Congress and Libya
Working in a field long dominated by the 30-year rule (in which key documents don’t become available in the Foreign Relations of the United States series until 30, or often more, years after the fact), it’s remarkable to see how the internet has increased access to more recent foreign policy documents.
On some occasions, it’s through established sites, such as the National Security Archive or the Cold War International History Project. But in other instances, it’s more haphazard, as in two documents released in the past few days regarding Congress and U.S. foreign policy toward Libya.
The first, which has received some attention, came from WikiLeaks, and involved a 2009 meeting between the Qaddafi regime and Senators John McCain, Joe Lieberman, and Lindsay Graham. Lieberman mused about how “we never would have guessed ten years ago that we would be sitting in Tripoli, being welcomed by a son of Muammar al-Qadhafi,” while McCain promised to push for increased U.S. arms shipments to Libya. The latter revelation proved embarrassing to McCain given his criticism (and then churlish acknowledgement) of Pres. Obama’s Libya policy.
The second document was referenced a few hours ago in the Guardian live-blog of Libyan events. The paper’s reporter on the ground, Luke Harding, has been going through foreign policy documents recovered from the Qaddafi compound. Harding discovered a strange Libyan effort to broker a Libyan-U.S. cease-fire . . . by working through Ohio Representative Dennis Kucinich. (It would be hard to imagine a less influential member of Congress in spring 2011.) The Libyans wanted Kucinich to come to the country as part of an all-expenses paid “peace mission,” but the congressman demurred, citing concerns for his personal safety.

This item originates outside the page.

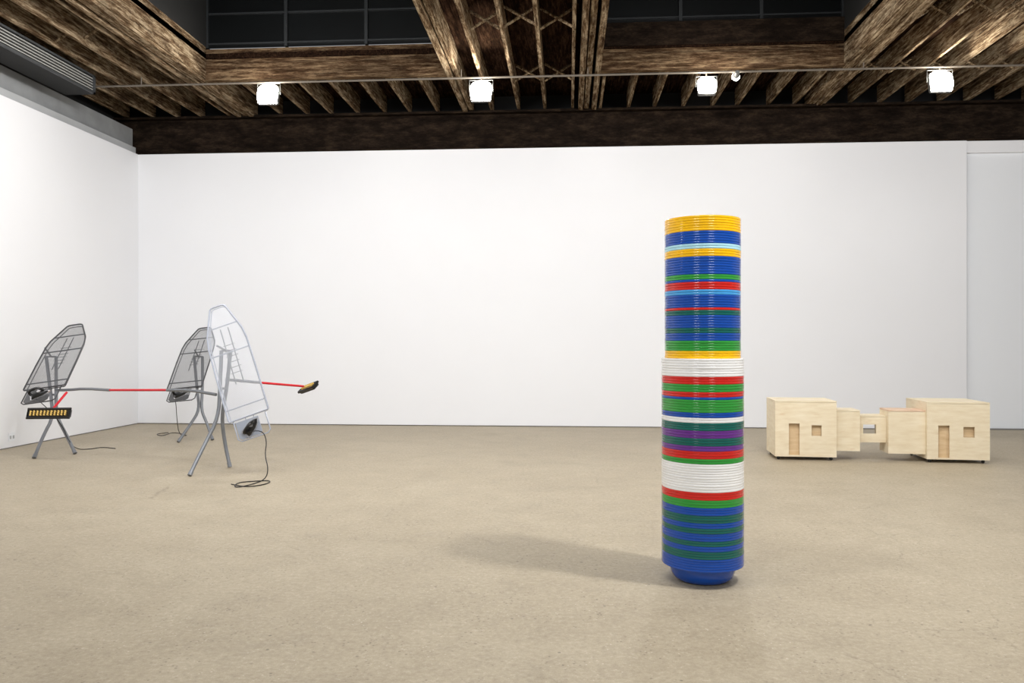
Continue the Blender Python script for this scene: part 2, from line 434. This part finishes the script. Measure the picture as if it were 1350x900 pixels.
plybox('large_box', 0, .744, 0, .62, .045, .752, [(.167,.297,.065,.464),(.443,.563,.31,.445)], casters=((.05,.06),(.69,.06),(.05,.56),(.69,.56)), label='left large box with door and window cutouts')
plybox('large_box', 1.811, 2.536, 0, .74, .045, .752, [(1.942,2.074,.065,.464),(2.232,2.363,.32,.45)], casters=((1.86,.06),(2.48,.06),(1.86,.68),(2.48,.68)), label='right large box with door and window cutouts')
plybox('middle_box', .745, 1.043, .07, .45, .12, .635, [], 'ply', label='left middle box, plain')
plybox('middle_box', 1.375, 1.810, .05, .40, .10, .645, [], 'ply', label='right middle box with reddish stained top', topmat='ply_edge')
plybox('small_box', 1.044, 1.374, .14, .40, .225, .565, [(1.10,1.255,.335,.45)], 'ply', label='small box with one window cutout', through=True)

# ------------------------------------------------------------------ ironing boards
def clip(poly, p, d):
    ts = []
    n = len(poly)
    for i in range(n):
        a, b = poly[i], poly[(i+1) % n]; e = b-a
        den = d.x*e.y-d.y*e.x
        if abs(den) < 1e-9: continue
        q = a-p
        t = (q.x*e.y-q.y*e.x)/den; u = (q.x*d.y-q.y*d.x)/den
        if 0 <= u < 1: ts.append(t)
    return (min(ts), max(ts)) if len(ts) >= 2 else None
def iron_board(bc, nose, hint, legs, mm, rim, tube_m, plate_m, label, hw=.2, wire=.0016, step=.015):
    base = Vector((bc.x, bc.y, 0))
    t = thing('ironing_board', base, label, 'ironing board', 'upright ironing boards')
    L = (nose-bc).length; u = (nose-bc).normalized(); w = (hint-hint.dot(u)*u).normalized(); n = w.cross(u)
    if n.y > 0: n = -n
    def Q(a, b_, c=0): return bc-base+u*a+w*b_+n*c
    half = [(0,.95),(.01,.99),(.02,1),(.4,1),(.66,.97),(.76,.88),(.955,.46),(.985,.39),(.996,.31),(1,.2)]
    out = [(a*L, b_*hw) for a, b_ in half]+[(a*L, -b_*hw) for a, b_ in reversed(half)]
    fr = MB().tube([Q(a, b_) for a, b_ in out], .010, 8, True)
    fr.build('rim_frame', M[rim], t, smooth=True)
    MB().tube([Q(a*.985+.01, b_*.93, -.035) for a, b_ in out], .006, 8, True).build('lower_rim', M[rim], t, smooth=True)
    # wire mesh
    poly = [Vector((a, b_)) for a, b_ in out]
    me = MB()
    for sg in (1, -1):
        d = Vector((math.cos(math.radians(58)), sg*math.sin(math.radians(58)))); pn = Vector((-d.y, d.x))
        k = -110
        while k < 130:
            p0 = Vector((L/2, 0))+pn*(k*step); k += 1
            r = clip(poly, p0, d)
            if not r: continue
            a, b_ = p0+d*r[0], p0+d*r[1]
            o = pn*wire
            vs = [me.bm.verts.new(Q(q.x, q.y, .002*sg)) for q in (a-o, a+o, b_+o, b_-o)]
            me.bm.faces.new(vs)
    me.build('wire_mesh', M[mm], t)
    # cross bars
    def width(a):
        for (a0, w0), (a1, w1) in zip(half, half[1:]):
            if a0 <= a <= a1: return (w0+(w1-w0)*(a-a0)/(a1-a0))*hw
    for a in (.1, .58, .82):
        MB().tube([Q(a*L, -width(a), -.012), Q(a*L, width(a), -.012)], .008, 8).build('cross_bar', M[rim], t)
    # rack for the height lever
    rk = MB().tube([Q(.3*L, -.045, -.03), Q(.8*L, -.045, -.03)], .007, 8).tube([Q(.3*L, .045, -.03), Q(.8*L, .045, -.03)], .007, 8)
    for i in range(6): rk.tube([Q((.4+i*.05)*L, -.07, -.04), Q((.4+i*.05)*L, .07, -.04)], .004, 6)
    rk.build('height_rack', M[tube_m], t)
    # tray for the iron
    T0 = MB()
    T0.tube([Q(.01, -hw*.8, -.01), Q(-.22, -hw*.8, -.01), Q(-.25, -hw*.65, -.01), Q(-.25, hw*.65, -.01), Q(-.22, hw*.8, -.01), Q(.01, hw*.8, -.01)], .008, 8)
    for f_ in (-.2, .2): T0.tube([Q(.01, hw*f_, -.016), Q(-.25, hw*f_, -.016)], .005, 6)
    T0.build('tray_frame', M[rim], t, smooth=True)
    mt = Matrix.Translation(bc-base) @ Matrix(((u.x,w.x,n.x,0),(u.y,w.y,n.y,0),(u.z,w.z,n.z,0),(0,0,0,1)))
    MB().prism([(-.03,-hw*.72),(-.21,-hw*.72),(-.235,-hw*.6),(-.235,hw*.3),(-.21,hw*.42),(-.03,hw*.42)], -.012, -.004, mt).build('iron_tray', M[plate_m], t)
    for lg in legs:
        pts = [q-base for q in lg]
        lo = MB().tube(pts, .0215, 12, smooth=2).build('leg', M[tube_m], t, smooth=True)
        e = pts[-1]; dd = (pts[-1]-pts[-2]).normalized()
        MB().tube([e-dd*.05, e+dd*.004], .025, 12).build('foot_cap', M[tube_m], lo)
    j0, j1 = legs[0][1]-base, legs[1][1]-base
    MB().tube([j0, j1], .014, 8).build('leg_brace', M[tube_m], t)
    m0 = (legs[0][0]+legs[1][0])/2-base
    rel = m0-(bc-base); MB().tube([legs[0][0]-base, m0, Q(rel.dot(u), rel.dot(w), -.02)], .012, 8).build('pivot_bracket', M[tube_m], t)
    MB().tube([legs[1][0]-base, m0], .012, 8).build('pivot_bar', M[tube_m], t)
    return mt, base
def iron(mt, base, cord, label, body='black', rot=.35):
    off = Matrix.Translation((-.125, 0, 0))
    c = base + mt @ Vector((-.125, 0, 0))
    t = thing('electric_iron', c, label, 'iron', 'irons on the ironing board trays')
    W = Matrix.Translation(-(c-base)) @ mt @ off @ Matrix.Rotation(rot, 4, 'Z')
    sole = [(-.12,-.055),(-.10,-.06),(.02,-.055),(.08,-.035),(.125,0),(.08,.035),(.02,.055),(-.10,.06),(-.12,.055)]
    MB().prism(sole, -.002, .016, W).build('soleplate', M['chrome'], t)
    bmx = MB(); prev = None
    for h, s_ in ((.016,.86),(.03,.8),(.046,.62),(.056,.42)):
        ring = [bmx.bm.verts.new(W @ Vector((x_*s_-.01*(1-s_), y_*s_, h))) for x_, y_ in sole]
        if prev:
            for i in range(len(ring)): bmx.bm.faces.new([prev[i], prev[(i+1) % len(ring)], ring[(i+1) % len(ring)], ring[i]])
        prev = ring
    bmx.bm.faces.new(prev); bmx.build('body', M[body], t, smooth=True)
    MB().tube([W @ Vector(q) for q in ((-.09,0,.045),(-.10,0,.10),(-.05,0,.125),(.03,0,.115),(.06,0,.05))], .017, 8, smooth=2).build('handle', M['black'], t, smooth=True)
    MB().lathe([(.024,0),(.024,.014),(.0001,.016)], 20, W @ Matrix.Translation((0.01,0,.056)), cap=False).build('dial', M['black'] if body != 'black' else M['chrome'], t)
    pts = [W @ Vector((-.10,0,.10))]+[q-c for q in cord]
    MB().tube(pts, .0055, 6, smooth=2).build('power_cord', M['rubber'], t, smooth=True)
z = .006
tilt = rt+Vector((0,0,.16))
mt, bs = iron_board(P(58,511,10.2), P(99,428,11.1), tilt,
    [[P(61,470,10.95), P(67,520,10.78), P(70,550,10.6), P(58,572,10.45), FL(45,603,.016)], [P(74,470,10.95), P(74,520,10.78), P(74,548,10.65), P(87,572,10.7), FL(99,597,.016)]],
    'mesh_dark', 'rim_dark', 'tube', 'plate_dark', 'grey mesh ironing board at far left near the left wall', hw=.275, wire=.0019, step=.013)
iron(mt, bs, [P(60,535,10.1), P(82,560,10.3), P(90,580,10.5), FL(100,592,z), FL(118,592,z), FL(135,589,z), FL(152,591,z)], 'black iron on the tray of the far left ironing board', rot=1.2)
mt, bs = iron_board(P(243,511,11.8), P(270,432,12.7), tilt,
    [[P(256,470,12.5), P(260,515,12.35), P(263,540,12.2), P(252,558,12.05), FL(235,582,.016)], [P(267,470,12.5), P(267,515,12.35), P(265,540,12.25), P(273,558,12.2), FL(280,579,.016)]],
    'mesh_dark', 'rim_dark', 'tube', 'plate_dark', 'dark grey mesh ironing board behind the pale white one', hw=.265, wire=.0019, step=.013)
iron(mt, bs, [P(232,530,11.7), P(233,550,11.8), FL(236,574,z), FL(250,574,z), FL(228,569,z), FL(214,575,z), FL(204,572,z), FL(222,570,z)], 'black iron on the tray of the ironing board behind the pale one', rot=1.2)
mt, bs = iron_board(P(328,548,8.95), P(286,404,9.2), rt,
    [[P(292,462,9.40), P(290,512,9.34), P(288,550,9.25), P(270,585,9.1), FL(250,626,.016)], [P(304,462,9.42), P(299,512,9.42), P(292,548,9.45), P(296,582,9.5), FL(303,615,.016)]],
    'mesh_pale', 'rim_pale', 'tube', 'plate_pale', 'pale white mesh ironing board standing tallest in front of the dark one', hw=.232, wire=.0013, step=.016)
iron(mt, bs, [P(345,566,8.75), P(352,580,8.75), P(349,600,8.7), P(354,618,8.6), FL(350,632,z), FL(330,639,z), FL(308,643,z), FL(312,636,z), FL(335,634,z), FL(358,633,z), FL(352,638,z), FL(325,642,z), FL(305,638,z)],
     'black iron with silver base and dangling cord on the pale ironing board', rot=.9)

# ------------------------------------------------------------------ brooms
def broom(c, wd, nd, W_, label, path_r, path_g):
    t = thing('push_broom', Vector((c.x, c.y, 0)), label, 'broom', 'push brooms with red handles')
    b0 = Vector((c.x, c.y, 0))
    w = wd.normalized(); n = (nd-nd.dot(w)*w).normalized(); v = n.cross(w)
    mt = Matrix.Translation(c-b0) @ Matrix(((w.x,v.x,n.x,0),(w.y,v.y,n.y,0),(w.z,v.z,n.z,0),(0,0,0,1)))
    h = W_/2
    MB().box(-h, h, -.055, .055, -.03, .012, mt).build('broom_head', M['black'], t, bevel=.01)
    fr = MB()
    fr.tube([mt @ Vector(q) for q in ((-h,-.055,.012),(-h,.055,.012),(h,.055,.012),(h,-.055,.012))], .018, 8, True).build('head_guard', M['black'], t, smooth=True)
    br = MB(); nx = int(W_/.045)
    for i in range(nx):
        for j in (-1, 0, 1):
            x_ = -h+.05+(W_-.10)*i/(nx-1); y_ = j*.022
            br.lathe([(.007,.01),(.011,.04),(.0001,.042)], 7, mt @ Matrix.Translation((x_, y_, 0)), cap=False)
    br.build('bristles', M['bristle'], t)
    for k_, pts in enumerate(path_r):
        MB().tube([q-b0 for q in pts], .015, 10).build('handle', M['red'], t, smooth=True)
    for pts in path_g:
        MB().tube([q-b0 for q in pts], .018, 10, smooth=1).build('handle_sleeve', M['tube'], t, smooth=True)
broom(P(65,545,9.9), rt+Vector((0,0,.01)), -fw+Vector((0,0,.35)), .53, 'push broom with yellow bristles held low at the far left ironing board',
      [[P(68,541,9.95), P(88,517,10.2)], [P(143,514,10.05), P(222,514,9.65)]],
      [[P(74,514,10.35), P(88,514,10.25), P(112,512,10.18), P(145,514,10.04)], [P(220,514,9.66), P(250,514,9.5), P(285,520,9.33)]])
broom(P(407,511,10.45), rt*.27-fw*.25+Vector((0,0,.09)), -fw*.5-rt*.2+Vector((0,0,.7)), .33, 'push broom with a red handle sticking out to the right of the pale ironing board',
      [[P(340,504,9.85), P(400,509,10.42)]], [[P(298,500,9.45), P(342,504,9.87)]])

# ------------------------------------------------------------------ lights
def area(name, loc, to, size, e, color=(1,1,1), sy=None):
    l = bpy.data.lights.new(name, 'AREA'); l.energy = e; l.size = size; l.color = color
    if sy: l.shape = 'RECTANGLE'; l.size_y = sy
    o = bpy.data.objects.new(name, l); COL.objects.link(o); o.location = loc
    o.rotation_euler = (Vector(to)-Vector(loc)).to_track_quat('-Z', 'Y').to_euler()
    return o
area('key_lamp', CV(3.0, 4.0, 5.4), (cen.x, cen.y, .8), .3, 185, (1,.985,.96))
area('second_lamp', CV(-.6, 4.3, 5.4), (cen.x, cen.y, .8), .5, 35, (1,.985,.96))
for x in (-5, -1.5, 2, 6): area('ceiling_fill', (x, 7.0, 5.4), (x, 14, 1.8), 1.6, 100, (.99,.99,1), .35)  # added fill lights out of view, brightening the back wall; no real fixtures
for x in (-4.5, 0, 5): area('ceiling_fill', (x, 4.2, 5.4), (x, 7.5, 0), 1.8, 58, (1,.99,.975), .5)  # more unseen fill, added to light the floor evenly
area('left_fill', (-2.5, 6.5, 5.2), (-7.8, 10.5, 1.2), 1.2, 100, (1,.995,.99), .35)  # added fill light aimed at the left wall, no fixture there
for x in (-2.5, 3.0): area('rear_fill', (x, -1.5, 4.6), (x*.6, 8, 1.4), 2.0, 68, (1,.995,.985), .6)  # fill added behind the camera to brighten the column from the front
w = bpy.data.worlds.new('world'); S.world = w; w.use_nodes = True
w.node_tree.nodes['Background'].inputs[0].default_value = (.95,.97,1,1); w.node_tree.nodes['Background'].inputs[1].default_value = .37
S.view_settings.view_transform = 'Standard'; S.view_settings.look = 'None'; S.view_settings.exposure = 0
cam = bpy.data.cameras.new('camera'); co = bpy.data.objects.new('camera', cam); COL.objects.link(co)
co.location = (0,0,CH); co.rotation_euler = (PI/2, 0, A)
cam.lens = 28; cam.sensor_width = 36; cam.clip_end = 100
S.camera = co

Then, in yet another bizarre misreading of Congress, a Libyan filmmaker named Sufyan Omeish informed the regime, in a “highly important and strictly confidential” document,” that Senate support for Obama’s policy was at such an extent to make likely “a future ground invasion in either late September or October of this year.” This, of course, was the same Congress that featured members of both parties, in both houses, complaining that Obama had committed U.S. air forces to battle without congressional authorization. It was absurd to even consider a U.S. ground invasion ever was possible. Omeish nonetheless informed Libyan officials that “a high-profile US Congressman” would lead the fight against a U.S. invasion.
In the past decade, diplomatic history has increasingly redefined itself as “international history”—for practical reasons perhaps a good idea, since doing so extracts the field from U.S. history, and the preference of hiring committees for U.S. specialists in race, class, and gender. But the McCain and Kucinich documents provide a reminder that, even if the profession would like to believe otherwise, it’s hard to divorce domestic politics and Congress from an analysis of U.S. foreign policy.